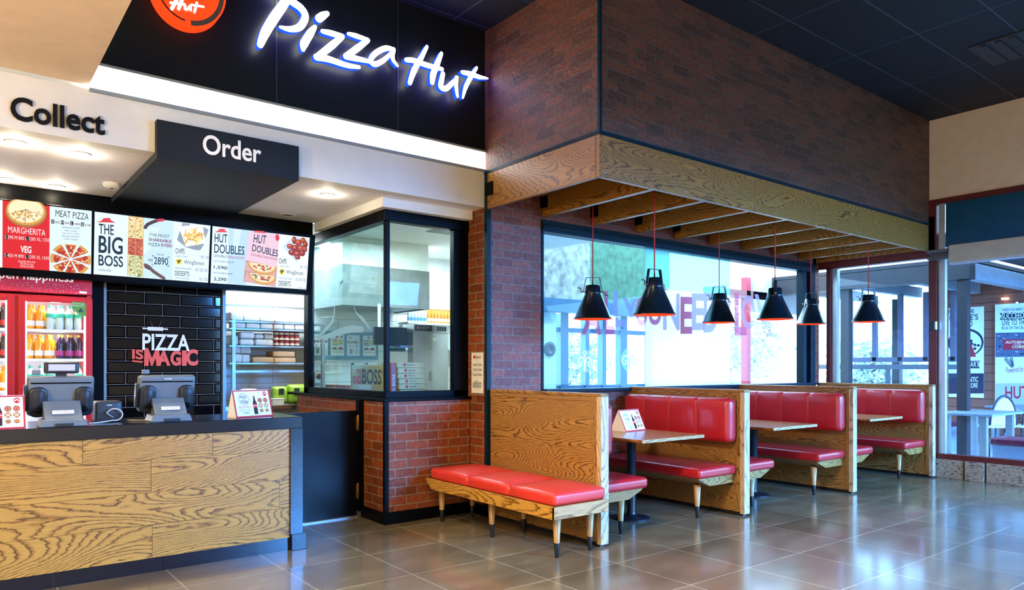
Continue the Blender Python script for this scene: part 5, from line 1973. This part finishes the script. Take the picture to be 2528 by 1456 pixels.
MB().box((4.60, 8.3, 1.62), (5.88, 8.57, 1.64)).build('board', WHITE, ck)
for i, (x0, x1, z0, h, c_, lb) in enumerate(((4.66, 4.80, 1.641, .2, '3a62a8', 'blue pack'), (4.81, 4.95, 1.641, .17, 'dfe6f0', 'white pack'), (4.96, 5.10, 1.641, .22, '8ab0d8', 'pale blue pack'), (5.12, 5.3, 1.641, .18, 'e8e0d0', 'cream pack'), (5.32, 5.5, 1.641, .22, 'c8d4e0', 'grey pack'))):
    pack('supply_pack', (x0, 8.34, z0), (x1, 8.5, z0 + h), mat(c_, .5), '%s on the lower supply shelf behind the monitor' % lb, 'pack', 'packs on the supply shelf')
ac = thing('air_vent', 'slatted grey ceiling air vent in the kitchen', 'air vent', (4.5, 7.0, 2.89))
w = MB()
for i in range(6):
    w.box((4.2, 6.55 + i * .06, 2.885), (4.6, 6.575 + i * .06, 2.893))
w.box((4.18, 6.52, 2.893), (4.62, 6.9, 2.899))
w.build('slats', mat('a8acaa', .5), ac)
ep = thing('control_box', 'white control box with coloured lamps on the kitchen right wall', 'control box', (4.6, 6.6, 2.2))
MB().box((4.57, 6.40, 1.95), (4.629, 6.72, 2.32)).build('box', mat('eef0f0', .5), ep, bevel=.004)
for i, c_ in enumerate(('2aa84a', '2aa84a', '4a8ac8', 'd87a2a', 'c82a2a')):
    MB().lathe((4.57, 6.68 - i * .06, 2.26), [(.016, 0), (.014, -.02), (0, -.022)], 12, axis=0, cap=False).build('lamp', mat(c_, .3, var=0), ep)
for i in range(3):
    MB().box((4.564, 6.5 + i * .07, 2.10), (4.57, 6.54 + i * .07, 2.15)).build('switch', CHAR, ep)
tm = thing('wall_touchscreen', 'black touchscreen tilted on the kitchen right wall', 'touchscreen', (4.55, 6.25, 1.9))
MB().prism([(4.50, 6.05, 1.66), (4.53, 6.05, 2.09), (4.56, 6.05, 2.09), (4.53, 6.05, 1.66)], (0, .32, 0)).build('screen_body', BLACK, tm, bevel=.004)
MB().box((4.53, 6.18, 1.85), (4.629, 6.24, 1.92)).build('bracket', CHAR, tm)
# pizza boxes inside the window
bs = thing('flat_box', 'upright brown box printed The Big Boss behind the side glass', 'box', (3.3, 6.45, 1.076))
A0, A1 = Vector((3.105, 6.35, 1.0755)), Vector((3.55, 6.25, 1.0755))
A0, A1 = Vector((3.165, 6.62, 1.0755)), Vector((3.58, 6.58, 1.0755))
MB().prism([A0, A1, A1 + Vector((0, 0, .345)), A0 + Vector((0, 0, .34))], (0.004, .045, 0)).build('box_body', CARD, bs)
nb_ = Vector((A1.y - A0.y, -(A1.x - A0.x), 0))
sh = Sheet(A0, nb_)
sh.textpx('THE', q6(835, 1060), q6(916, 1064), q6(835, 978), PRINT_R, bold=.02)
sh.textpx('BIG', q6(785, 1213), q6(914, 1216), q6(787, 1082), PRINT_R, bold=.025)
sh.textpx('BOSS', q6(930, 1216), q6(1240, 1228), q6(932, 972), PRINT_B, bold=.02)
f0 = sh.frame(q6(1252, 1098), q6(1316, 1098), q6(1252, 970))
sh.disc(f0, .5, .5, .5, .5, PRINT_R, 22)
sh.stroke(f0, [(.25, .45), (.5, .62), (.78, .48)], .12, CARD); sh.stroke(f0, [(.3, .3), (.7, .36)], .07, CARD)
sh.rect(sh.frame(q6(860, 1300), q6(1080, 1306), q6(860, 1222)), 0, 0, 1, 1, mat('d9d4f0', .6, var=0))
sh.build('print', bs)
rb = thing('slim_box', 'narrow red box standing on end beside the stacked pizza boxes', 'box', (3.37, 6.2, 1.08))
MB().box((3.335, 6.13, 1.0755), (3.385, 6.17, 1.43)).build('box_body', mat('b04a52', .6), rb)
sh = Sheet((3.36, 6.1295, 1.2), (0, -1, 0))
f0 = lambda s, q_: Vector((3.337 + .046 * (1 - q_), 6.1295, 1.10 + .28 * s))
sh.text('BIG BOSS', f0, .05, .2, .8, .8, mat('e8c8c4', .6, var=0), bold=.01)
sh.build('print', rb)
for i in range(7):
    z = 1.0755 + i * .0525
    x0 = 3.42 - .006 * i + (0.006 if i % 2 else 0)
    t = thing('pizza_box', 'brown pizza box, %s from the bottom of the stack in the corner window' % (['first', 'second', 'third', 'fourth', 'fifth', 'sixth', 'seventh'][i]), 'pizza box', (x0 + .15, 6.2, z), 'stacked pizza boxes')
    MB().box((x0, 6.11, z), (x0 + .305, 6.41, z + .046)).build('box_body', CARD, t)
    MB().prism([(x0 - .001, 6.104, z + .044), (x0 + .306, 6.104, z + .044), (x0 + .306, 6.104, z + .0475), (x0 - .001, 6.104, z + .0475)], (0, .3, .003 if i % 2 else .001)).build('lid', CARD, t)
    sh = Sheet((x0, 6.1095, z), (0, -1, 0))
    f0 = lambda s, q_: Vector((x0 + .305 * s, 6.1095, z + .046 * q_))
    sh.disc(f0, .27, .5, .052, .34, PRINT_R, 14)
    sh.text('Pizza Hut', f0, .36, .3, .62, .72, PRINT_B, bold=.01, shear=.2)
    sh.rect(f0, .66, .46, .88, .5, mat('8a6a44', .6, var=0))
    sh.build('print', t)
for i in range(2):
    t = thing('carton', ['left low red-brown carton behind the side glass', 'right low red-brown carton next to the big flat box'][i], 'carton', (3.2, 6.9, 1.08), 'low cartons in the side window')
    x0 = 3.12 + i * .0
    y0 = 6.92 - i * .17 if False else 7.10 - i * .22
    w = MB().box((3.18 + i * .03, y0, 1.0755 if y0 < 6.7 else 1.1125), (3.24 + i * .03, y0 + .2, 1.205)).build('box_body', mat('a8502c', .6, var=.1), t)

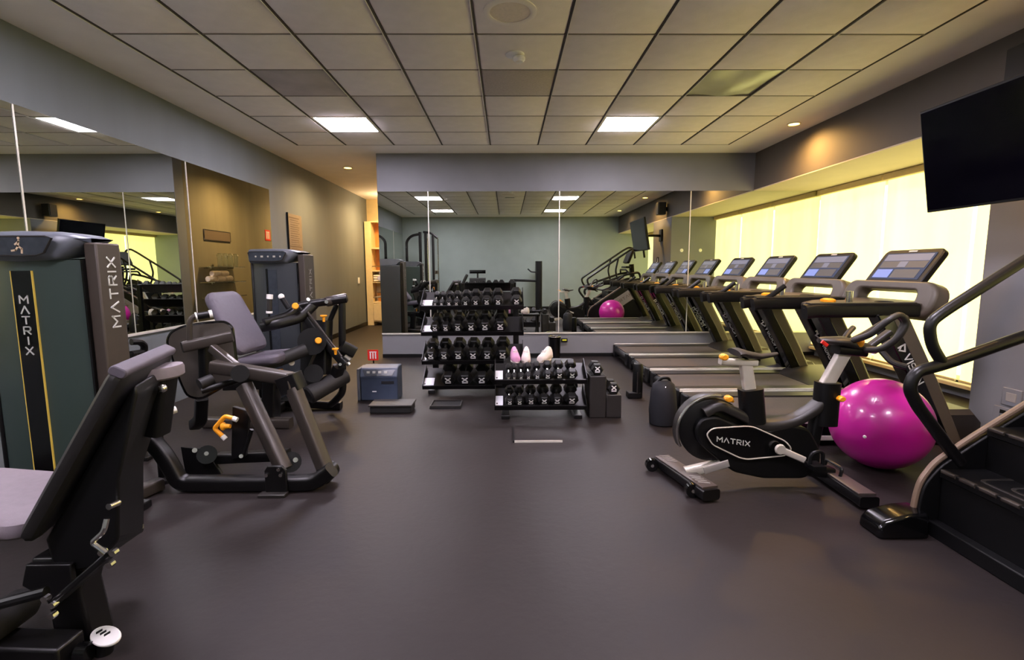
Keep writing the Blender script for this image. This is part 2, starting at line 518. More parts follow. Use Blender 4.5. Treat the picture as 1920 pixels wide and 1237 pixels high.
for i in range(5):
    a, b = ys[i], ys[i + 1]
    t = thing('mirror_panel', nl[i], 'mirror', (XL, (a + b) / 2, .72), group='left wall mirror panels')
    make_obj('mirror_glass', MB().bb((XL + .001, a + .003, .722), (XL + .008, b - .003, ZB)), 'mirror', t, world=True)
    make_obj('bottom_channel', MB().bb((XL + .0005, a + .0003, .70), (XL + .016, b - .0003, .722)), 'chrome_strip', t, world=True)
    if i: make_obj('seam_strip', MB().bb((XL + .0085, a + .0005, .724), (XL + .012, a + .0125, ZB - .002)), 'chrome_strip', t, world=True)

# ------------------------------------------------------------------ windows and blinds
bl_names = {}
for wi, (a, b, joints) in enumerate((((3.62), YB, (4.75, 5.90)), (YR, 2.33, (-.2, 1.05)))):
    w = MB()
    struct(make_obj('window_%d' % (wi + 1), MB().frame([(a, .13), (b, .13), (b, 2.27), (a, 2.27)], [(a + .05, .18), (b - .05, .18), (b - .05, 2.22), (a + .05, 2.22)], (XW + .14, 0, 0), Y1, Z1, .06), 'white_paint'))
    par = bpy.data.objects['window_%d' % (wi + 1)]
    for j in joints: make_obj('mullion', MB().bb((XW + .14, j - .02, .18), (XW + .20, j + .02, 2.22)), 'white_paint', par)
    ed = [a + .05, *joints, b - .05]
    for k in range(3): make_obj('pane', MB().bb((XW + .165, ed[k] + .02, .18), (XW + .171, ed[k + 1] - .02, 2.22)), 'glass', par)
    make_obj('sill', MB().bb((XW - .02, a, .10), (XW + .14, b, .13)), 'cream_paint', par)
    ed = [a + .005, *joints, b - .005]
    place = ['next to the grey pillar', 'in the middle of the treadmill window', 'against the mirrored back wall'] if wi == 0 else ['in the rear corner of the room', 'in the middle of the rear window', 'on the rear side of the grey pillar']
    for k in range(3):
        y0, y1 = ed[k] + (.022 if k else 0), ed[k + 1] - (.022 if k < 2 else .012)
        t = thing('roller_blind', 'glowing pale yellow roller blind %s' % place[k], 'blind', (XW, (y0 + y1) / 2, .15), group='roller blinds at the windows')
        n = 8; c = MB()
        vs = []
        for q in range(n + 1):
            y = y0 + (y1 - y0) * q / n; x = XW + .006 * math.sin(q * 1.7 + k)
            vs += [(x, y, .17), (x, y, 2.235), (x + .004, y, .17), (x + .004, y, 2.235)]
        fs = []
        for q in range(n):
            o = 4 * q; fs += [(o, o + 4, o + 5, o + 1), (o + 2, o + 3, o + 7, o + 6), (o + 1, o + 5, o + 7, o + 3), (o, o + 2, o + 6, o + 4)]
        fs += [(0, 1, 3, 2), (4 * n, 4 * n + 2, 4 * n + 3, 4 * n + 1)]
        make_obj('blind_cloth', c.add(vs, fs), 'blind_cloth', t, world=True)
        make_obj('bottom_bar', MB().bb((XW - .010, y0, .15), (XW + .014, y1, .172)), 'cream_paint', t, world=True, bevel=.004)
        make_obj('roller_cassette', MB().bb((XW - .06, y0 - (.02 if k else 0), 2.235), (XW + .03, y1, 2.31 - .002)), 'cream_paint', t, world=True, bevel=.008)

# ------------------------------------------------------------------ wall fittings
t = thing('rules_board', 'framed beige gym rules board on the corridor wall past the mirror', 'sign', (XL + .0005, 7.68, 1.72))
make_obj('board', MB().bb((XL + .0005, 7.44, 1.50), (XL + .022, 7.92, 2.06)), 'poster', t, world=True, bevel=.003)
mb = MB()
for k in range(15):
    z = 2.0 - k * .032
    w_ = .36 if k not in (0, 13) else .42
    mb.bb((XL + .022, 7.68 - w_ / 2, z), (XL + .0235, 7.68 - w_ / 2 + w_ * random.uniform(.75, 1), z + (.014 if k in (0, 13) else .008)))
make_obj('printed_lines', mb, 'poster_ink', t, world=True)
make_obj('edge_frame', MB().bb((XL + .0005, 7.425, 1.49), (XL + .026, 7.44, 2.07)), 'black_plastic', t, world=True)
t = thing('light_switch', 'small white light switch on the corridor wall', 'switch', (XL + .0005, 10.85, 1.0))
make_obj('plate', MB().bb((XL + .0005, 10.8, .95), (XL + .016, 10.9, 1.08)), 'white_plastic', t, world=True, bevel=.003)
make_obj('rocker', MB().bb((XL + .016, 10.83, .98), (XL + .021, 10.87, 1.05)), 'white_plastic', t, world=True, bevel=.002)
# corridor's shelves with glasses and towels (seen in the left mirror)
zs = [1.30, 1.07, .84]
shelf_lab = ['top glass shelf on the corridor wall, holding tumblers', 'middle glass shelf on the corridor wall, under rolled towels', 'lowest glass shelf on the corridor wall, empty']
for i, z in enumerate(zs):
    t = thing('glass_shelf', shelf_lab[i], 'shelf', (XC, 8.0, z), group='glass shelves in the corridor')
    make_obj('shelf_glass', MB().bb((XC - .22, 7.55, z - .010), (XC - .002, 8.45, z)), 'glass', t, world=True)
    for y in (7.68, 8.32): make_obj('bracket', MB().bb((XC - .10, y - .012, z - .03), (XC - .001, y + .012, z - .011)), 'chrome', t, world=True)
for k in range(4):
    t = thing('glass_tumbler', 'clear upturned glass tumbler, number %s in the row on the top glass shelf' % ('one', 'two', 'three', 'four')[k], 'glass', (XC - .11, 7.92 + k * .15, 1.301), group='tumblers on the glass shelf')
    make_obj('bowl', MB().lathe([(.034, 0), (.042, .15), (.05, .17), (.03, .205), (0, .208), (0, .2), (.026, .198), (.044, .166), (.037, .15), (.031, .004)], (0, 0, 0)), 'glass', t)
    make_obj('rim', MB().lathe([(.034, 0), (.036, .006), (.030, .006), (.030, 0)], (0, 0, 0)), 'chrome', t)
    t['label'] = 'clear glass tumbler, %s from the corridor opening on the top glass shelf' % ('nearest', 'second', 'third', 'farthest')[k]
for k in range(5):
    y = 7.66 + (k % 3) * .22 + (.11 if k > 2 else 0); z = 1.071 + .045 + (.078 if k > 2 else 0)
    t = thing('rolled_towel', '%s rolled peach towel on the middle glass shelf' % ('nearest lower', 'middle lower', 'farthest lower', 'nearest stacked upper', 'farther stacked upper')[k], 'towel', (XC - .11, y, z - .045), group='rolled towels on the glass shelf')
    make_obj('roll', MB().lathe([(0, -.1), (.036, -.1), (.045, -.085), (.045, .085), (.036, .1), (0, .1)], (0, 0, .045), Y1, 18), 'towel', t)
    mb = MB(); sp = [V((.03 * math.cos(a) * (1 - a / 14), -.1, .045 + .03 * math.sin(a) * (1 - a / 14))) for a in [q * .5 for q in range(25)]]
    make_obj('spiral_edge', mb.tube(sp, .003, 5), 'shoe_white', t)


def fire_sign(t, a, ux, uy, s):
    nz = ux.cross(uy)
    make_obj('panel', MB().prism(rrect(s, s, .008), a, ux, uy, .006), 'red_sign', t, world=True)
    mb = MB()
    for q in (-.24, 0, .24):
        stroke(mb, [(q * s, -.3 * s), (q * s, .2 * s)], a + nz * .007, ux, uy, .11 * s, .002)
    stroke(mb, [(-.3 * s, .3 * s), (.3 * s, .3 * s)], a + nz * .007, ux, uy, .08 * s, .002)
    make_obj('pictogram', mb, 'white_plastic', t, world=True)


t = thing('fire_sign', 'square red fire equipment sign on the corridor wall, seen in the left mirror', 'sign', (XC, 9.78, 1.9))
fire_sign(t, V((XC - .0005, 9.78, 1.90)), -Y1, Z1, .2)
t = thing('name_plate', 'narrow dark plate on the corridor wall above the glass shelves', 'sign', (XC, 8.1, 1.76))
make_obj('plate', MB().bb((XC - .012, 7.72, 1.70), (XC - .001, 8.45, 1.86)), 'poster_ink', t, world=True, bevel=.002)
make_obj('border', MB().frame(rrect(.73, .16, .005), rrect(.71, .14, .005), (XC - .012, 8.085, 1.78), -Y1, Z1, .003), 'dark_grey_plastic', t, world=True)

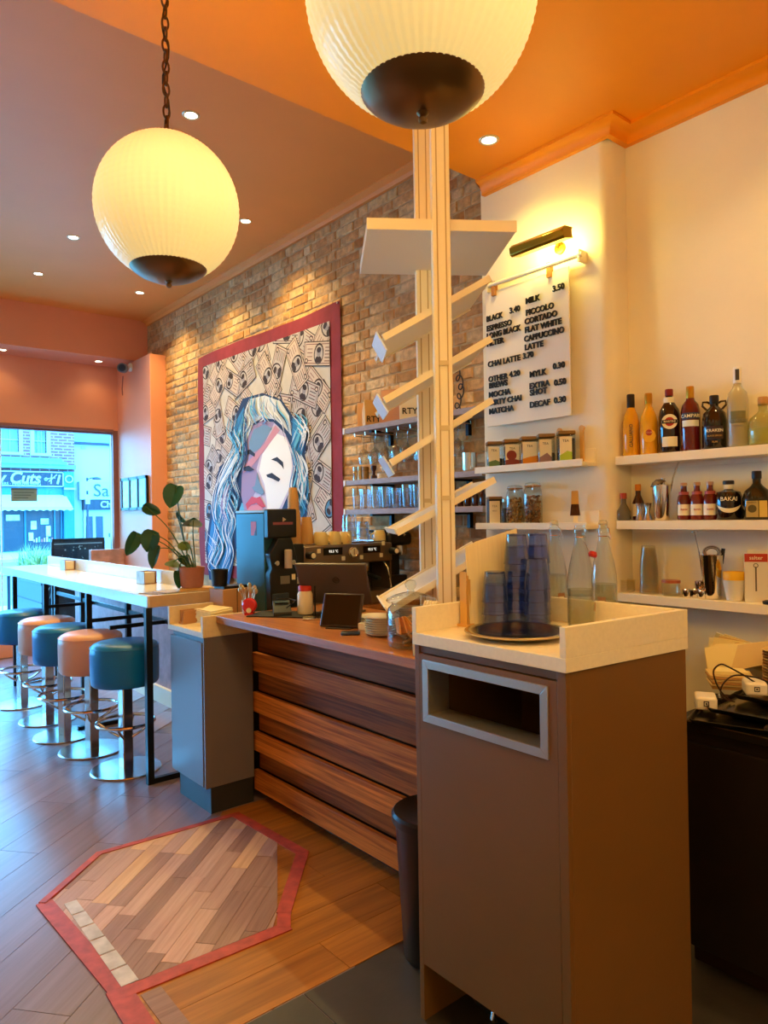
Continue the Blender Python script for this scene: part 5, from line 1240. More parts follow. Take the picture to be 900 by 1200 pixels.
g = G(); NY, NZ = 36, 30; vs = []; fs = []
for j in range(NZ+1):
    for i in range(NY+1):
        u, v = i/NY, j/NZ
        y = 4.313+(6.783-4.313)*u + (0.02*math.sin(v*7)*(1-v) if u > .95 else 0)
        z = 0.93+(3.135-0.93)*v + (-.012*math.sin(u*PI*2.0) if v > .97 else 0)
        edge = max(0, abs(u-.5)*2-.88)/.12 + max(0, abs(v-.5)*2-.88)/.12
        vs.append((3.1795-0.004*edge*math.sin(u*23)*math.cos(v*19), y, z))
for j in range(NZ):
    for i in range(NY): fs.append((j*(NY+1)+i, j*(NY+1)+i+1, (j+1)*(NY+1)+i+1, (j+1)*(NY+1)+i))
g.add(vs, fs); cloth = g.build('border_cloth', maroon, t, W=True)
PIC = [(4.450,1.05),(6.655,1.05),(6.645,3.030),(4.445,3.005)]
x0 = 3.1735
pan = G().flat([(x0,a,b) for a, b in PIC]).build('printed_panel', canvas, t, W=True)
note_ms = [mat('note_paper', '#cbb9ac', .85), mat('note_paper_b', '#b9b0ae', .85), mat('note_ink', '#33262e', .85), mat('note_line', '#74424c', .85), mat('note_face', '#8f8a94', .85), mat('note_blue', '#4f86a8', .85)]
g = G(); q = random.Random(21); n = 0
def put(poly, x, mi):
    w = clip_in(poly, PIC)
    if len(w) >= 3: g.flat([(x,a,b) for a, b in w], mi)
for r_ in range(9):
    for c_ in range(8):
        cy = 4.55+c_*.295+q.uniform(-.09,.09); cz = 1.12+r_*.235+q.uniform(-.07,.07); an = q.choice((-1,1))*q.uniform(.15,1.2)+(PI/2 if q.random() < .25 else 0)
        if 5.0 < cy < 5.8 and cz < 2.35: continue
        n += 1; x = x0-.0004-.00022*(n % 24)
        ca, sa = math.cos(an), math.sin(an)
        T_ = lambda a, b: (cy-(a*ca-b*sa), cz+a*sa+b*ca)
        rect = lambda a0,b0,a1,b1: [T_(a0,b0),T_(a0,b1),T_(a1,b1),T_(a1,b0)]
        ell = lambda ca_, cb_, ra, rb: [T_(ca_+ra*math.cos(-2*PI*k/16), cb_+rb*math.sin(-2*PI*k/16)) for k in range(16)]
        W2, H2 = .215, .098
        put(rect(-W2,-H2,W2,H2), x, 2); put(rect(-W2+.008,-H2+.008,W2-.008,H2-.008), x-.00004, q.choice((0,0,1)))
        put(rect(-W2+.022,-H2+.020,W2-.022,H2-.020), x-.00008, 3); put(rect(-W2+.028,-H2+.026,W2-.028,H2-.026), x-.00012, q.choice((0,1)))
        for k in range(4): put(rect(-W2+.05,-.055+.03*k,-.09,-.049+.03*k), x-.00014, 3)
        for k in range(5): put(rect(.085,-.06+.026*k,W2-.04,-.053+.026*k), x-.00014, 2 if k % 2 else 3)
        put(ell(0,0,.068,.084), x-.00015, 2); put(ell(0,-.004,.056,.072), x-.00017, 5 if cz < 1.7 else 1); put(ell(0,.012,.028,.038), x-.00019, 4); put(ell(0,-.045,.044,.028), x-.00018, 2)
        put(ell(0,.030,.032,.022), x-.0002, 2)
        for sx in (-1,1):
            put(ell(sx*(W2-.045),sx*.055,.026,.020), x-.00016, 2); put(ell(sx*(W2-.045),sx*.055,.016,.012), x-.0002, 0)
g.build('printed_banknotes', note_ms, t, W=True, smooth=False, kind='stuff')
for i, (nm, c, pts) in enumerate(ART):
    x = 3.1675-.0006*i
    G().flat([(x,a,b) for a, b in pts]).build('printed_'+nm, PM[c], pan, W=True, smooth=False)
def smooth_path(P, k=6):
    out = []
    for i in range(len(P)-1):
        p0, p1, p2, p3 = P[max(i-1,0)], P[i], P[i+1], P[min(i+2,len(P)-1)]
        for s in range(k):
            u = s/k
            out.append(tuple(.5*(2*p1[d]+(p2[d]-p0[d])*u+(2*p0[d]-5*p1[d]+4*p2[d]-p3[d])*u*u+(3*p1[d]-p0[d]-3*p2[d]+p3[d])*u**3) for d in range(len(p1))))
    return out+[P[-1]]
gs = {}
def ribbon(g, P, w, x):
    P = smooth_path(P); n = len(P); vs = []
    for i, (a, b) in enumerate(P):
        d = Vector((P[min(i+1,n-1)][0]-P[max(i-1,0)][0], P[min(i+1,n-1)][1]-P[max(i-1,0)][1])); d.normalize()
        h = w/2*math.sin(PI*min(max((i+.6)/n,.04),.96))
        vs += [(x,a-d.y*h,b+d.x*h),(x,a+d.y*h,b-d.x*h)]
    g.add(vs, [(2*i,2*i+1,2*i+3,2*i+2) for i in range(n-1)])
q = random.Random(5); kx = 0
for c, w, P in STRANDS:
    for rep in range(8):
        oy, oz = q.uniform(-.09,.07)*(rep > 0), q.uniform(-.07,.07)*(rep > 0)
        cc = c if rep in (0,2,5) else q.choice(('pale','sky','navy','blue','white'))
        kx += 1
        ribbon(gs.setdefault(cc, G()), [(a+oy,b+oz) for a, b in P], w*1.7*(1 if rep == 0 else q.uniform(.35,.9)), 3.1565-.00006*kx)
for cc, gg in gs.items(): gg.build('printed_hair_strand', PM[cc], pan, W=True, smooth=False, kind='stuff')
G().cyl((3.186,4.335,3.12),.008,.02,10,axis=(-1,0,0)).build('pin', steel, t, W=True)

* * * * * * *

→ TASK PROMPT
In the records above, locate every line with the string "picture" and copy it.

→ RESULT OF THIS EXERCISE
Continue the Blender Python script for this scene: part 5, from line 1973. This part finishes the script. Take the picture to be 2528 by 1456 pixels.
Keep writing the Blender script for this image. This is part 2, starting at line 518. More parts follow. Use Blender 4.5. Treat the picture as 1920 pixels wide and 1237 pixels high.
Continue the Blender Python script for this scene: part 5, from line 1240. More parts follow. Take the picture to be 900 by 1200 pixels.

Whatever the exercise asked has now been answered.